It’s been a rough start to this week in America. Two mass shootings in California, a day apart, targeting Asian Americans, have left many of us unsure how to respond. I know it will be a few days before I have a coherent response other than grief and shock. I also know better than to opine here on specific issues related to the shootings.
From a practical standpoint, my job as a strategic communications consultant has been to help people to speak up, now, where it’s appropriate. I’ve counseled others to get out of the way for other voices. Some of my clients are Asian American and it’s been a privilege to work with them this week.
Not directly related to the shootings, these three inspiring articles stood out to me for depicting remarkable resilience and strength. They are all about Asian American women. So, I wanted to share them with you. I hope you’ll share their stories too, as we move through a challenging week together.
Betty Lee Sung
The New York Times ran an obituary in the paper on Tuesday morning and online last Friday for Betty Lee Sung, a pioneering scholar of Chinese in America. She died at 98. The photo by Jack Manning of Dr. Sung teaching in New York in 1972 dominated the page in the print edition. I looked at it for a few minutes alongside reading the article, and found her bearing very inspiring. I also loved this quote from a memoir about Dr. Sung’s “first 90 years.”
“As the youngest girl, I always knew I was the least important person in our family,” she wrote. “I did not feel less important, and I found it difficult to act so.”
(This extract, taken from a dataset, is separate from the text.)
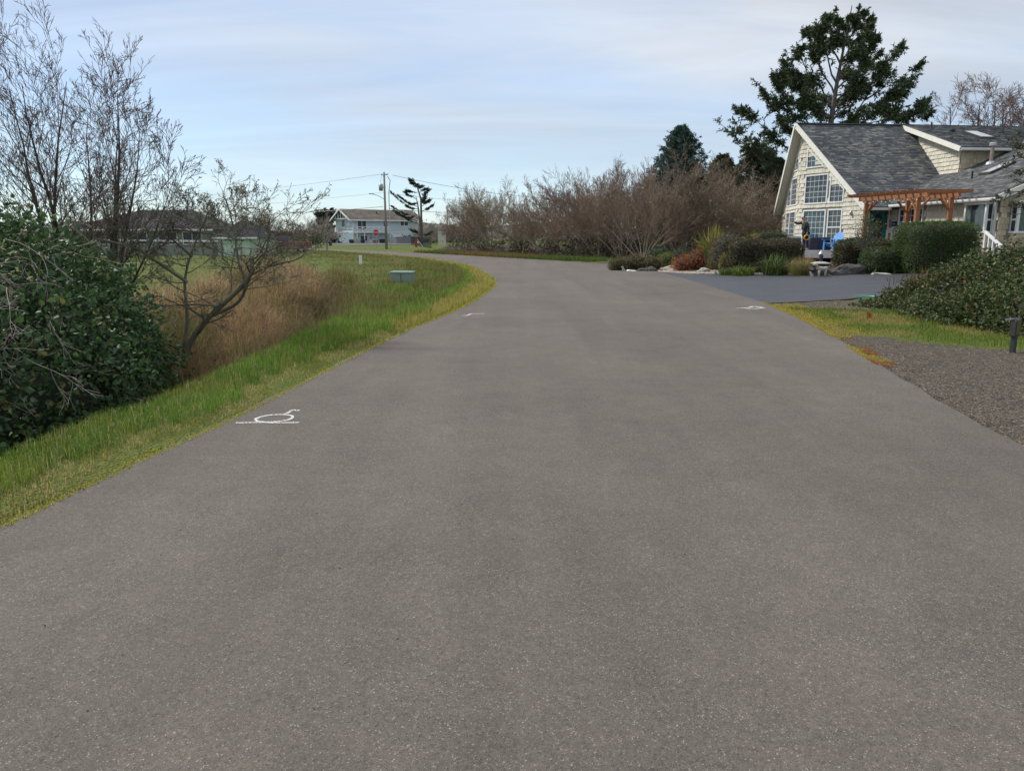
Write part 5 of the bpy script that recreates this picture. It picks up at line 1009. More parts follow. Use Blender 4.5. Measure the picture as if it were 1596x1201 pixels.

I love it when somebody overcomes people’s underestimations.
Eileen Yin-Fei
The Times also ran an obituary online yesterday for Eileen Yin-Fei Lo, a pioneer in teaching Americans to cook traditional Chinese food. Ms. Yin-Fei died on Nov. 13 at her home in Montclair, N.J. She was 85. Her death was not widely reported at the time. She had no online presence and didn’t cultivate a social media following. Nevertheless, she is widely regarded as a principal authority on Chinese cooking in the United States. And she sounds like she was a joy to be around.
She would frequently take friends and colleagues to Chinatown in Lower Manhattan, where she taught them how to navigate the shops and restaurants and showed them her favorite places to get ginger, sausage or dim sum.
“Everybody loved her,” said Justin Schwartz, who edited a few of Ms. Lo’s cookbooks in the 1990s. “She would get private side rooms you didn’t even know existed on upper floors of restaurants in Chinatown.”
I’m sad I didn’t get to be her friend, too.
Assunta Ng
Seattle Times reporter Daniel Beekman published a profile on Friday of the publisher of the Seattle Chinese Post and Northwest Asian Weekly, Assunta Ng. It’s beautifully written and a testament to Ms. Ng’s energy and dyanism. Here are the first four pars:
When Assunta Ng decided to start a Chinese-language newspaper in Seattle, many of her potential readers and advertisers were skeptical.
Because Ng was an outsider, having grown up in Hong Kong. Because she was a woman with young children at home. Because she insisted she had no political agenda on issues like relations between China and Taiwan.
“The only way I could think to prove myself,” recalled Ng, who subsequently also launched an English-language newspaper with pan-Asian content, “was to come out every week on time.”
So, that’s what she did. Week after week. For 41 years.
I love that last paragraph, there. It’s a lifetime’s grit and tenacity leveraged into 11 words!
Each story is tinged with sadness. The first two, obviously, are obituaries. The piece about Ms. Ng marks the end of the print edition of her newspaper. Nevertheless, I feel very lucky to live in America, where such remarkable women have been able to forge their paths and influence the culture. This country is better for their contributions and for those of millions of other Asian American Women like them.
Have the best week you can, won’t you?